| THE TASK |
Make a tally of the lines in the records that include the string "this", and give only that number.

| THE INPUT |
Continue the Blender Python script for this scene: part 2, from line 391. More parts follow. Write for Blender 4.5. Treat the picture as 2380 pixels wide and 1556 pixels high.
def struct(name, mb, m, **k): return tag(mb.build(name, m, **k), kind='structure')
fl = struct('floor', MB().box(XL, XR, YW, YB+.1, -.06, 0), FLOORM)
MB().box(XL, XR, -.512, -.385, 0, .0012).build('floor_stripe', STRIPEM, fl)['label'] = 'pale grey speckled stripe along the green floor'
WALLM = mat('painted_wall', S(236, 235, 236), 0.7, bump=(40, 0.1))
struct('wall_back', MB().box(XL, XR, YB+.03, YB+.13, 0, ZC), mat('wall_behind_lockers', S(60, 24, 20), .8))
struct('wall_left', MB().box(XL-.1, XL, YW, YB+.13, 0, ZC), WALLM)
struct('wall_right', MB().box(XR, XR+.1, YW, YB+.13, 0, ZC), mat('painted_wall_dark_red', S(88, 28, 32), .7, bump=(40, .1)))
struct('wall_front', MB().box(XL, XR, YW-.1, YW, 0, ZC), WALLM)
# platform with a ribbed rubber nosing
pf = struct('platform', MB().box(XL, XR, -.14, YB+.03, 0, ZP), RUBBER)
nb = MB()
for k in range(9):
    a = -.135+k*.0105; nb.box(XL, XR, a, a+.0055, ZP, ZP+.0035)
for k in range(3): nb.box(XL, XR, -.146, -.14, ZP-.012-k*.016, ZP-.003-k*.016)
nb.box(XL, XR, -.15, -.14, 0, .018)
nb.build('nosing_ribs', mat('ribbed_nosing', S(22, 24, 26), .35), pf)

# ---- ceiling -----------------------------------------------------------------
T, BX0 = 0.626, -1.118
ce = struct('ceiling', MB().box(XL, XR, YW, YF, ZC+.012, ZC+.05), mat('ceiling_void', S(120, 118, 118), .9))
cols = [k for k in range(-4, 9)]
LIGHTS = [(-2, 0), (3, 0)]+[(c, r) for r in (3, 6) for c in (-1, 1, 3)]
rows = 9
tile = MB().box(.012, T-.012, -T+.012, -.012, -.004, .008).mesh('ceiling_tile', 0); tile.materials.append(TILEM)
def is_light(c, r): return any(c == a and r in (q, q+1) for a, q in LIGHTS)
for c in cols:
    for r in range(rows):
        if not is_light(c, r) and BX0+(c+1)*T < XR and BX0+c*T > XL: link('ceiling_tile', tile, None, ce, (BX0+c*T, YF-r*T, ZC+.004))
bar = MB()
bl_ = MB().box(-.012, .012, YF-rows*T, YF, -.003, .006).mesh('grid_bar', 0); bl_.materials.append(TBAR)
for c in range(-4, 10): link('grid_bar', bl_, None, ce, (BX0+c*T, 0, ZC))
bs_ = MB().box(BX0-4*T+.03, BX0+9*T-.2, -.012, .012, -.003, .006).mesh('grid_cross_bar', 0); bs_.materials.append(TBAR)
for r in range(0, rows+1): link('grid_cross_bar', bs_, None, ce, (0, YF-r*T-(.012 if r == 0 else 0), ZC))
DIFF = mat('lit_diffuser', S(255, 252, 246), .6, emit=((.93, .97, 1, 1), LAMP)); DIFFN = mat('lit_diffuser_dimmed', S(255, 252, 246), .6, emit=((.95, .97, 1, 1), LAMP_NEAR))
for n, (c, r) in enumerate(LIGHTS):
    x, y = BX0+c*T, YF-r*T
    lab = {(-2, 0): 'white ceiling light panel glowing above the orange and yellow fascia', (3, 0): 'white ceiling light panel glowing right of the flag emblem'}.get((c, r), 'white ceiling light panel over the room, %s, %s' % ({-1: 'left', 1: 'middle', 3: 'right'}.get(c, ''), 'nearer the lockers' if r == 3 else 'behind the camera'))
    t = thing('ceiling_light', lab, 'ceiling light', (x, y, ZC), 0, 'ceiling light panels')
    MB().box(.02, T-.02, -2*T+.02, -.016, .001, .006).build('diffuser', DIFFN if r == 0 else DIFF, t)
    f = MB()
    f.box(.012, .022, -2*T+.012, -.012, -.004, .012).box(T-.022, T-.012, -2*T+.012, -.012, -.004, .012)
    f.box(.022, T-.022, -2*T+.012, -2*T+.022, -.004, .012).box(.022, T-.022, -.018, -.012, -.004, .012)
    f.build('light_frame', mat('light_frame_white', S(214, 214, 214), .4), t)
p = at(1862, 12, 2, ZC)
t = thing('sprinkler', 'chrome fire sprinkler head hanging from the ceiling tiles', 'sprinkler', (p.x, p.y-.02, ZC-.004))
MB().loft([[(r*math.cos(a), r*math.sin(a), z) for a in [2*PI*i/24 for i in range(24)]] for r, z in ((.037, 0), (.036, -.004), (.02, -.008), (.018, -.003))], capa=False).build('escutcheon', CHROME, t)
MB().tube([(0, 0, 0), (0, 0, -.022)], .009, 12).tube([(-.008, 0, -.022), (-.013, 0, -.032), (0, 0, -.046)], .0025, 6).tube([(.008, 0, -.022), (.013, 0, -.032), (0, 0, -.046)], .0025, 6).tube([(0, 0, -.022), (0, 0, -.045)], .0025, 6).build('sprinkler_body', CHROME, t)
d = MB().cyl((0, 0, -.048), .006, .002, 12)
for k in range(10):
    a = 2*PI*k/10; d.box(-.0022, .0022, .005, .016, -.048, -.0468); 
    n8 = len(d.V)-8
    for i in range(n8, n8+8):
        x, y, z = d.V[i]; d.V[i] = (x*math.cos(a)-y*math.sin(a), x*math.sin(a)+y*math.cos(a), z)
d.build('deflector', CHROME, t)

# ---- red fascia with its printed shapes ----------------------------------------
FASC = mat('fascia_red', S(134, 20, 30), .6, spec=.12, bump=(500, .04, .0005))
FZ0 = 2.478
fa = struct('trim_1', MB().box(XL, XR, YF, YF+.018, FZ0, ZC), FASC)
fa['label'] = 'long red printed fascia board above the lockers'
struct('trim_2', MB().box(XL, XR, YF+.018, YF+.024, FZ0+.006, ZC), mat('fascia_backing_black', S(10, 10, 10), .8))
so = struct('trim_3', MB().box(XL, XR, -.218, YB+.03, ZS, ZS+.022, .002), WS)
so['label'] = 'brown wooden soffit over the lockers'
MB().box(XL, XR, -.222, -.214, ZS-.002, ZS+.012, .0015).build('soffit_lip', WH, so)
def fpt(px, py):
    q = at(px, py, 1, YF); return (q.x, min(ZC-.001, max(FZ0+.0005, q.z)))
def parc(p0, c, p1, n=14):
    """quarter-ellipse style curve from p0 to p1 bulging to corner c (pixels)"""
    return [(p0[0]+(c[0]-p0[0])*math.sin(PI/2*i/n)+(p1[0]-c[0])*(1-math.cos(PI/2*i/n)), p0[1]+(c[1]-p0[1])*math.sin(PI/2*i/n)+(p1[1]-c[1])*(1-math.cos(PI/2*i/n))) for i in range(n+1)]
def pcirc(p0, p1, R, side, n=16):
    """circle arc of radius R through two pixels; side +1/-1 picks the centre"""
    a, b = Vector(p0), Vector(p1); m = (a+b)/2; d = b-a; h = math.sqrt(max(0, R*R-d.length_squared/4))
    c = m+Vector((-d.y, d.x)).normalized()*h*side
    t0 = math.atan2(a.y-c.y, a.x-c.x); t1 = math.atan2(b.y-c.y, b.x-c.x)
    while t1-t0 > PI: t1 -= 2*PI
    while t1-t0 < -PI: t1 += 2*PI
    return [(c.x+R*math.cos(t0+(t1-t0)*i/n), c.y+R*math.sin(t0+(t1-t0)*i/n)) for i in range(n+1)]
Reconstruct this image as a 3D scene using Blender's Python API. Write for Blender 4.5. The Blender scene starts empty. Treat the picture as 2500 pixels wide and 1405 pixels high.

| EXERCISE SOLUTION |
2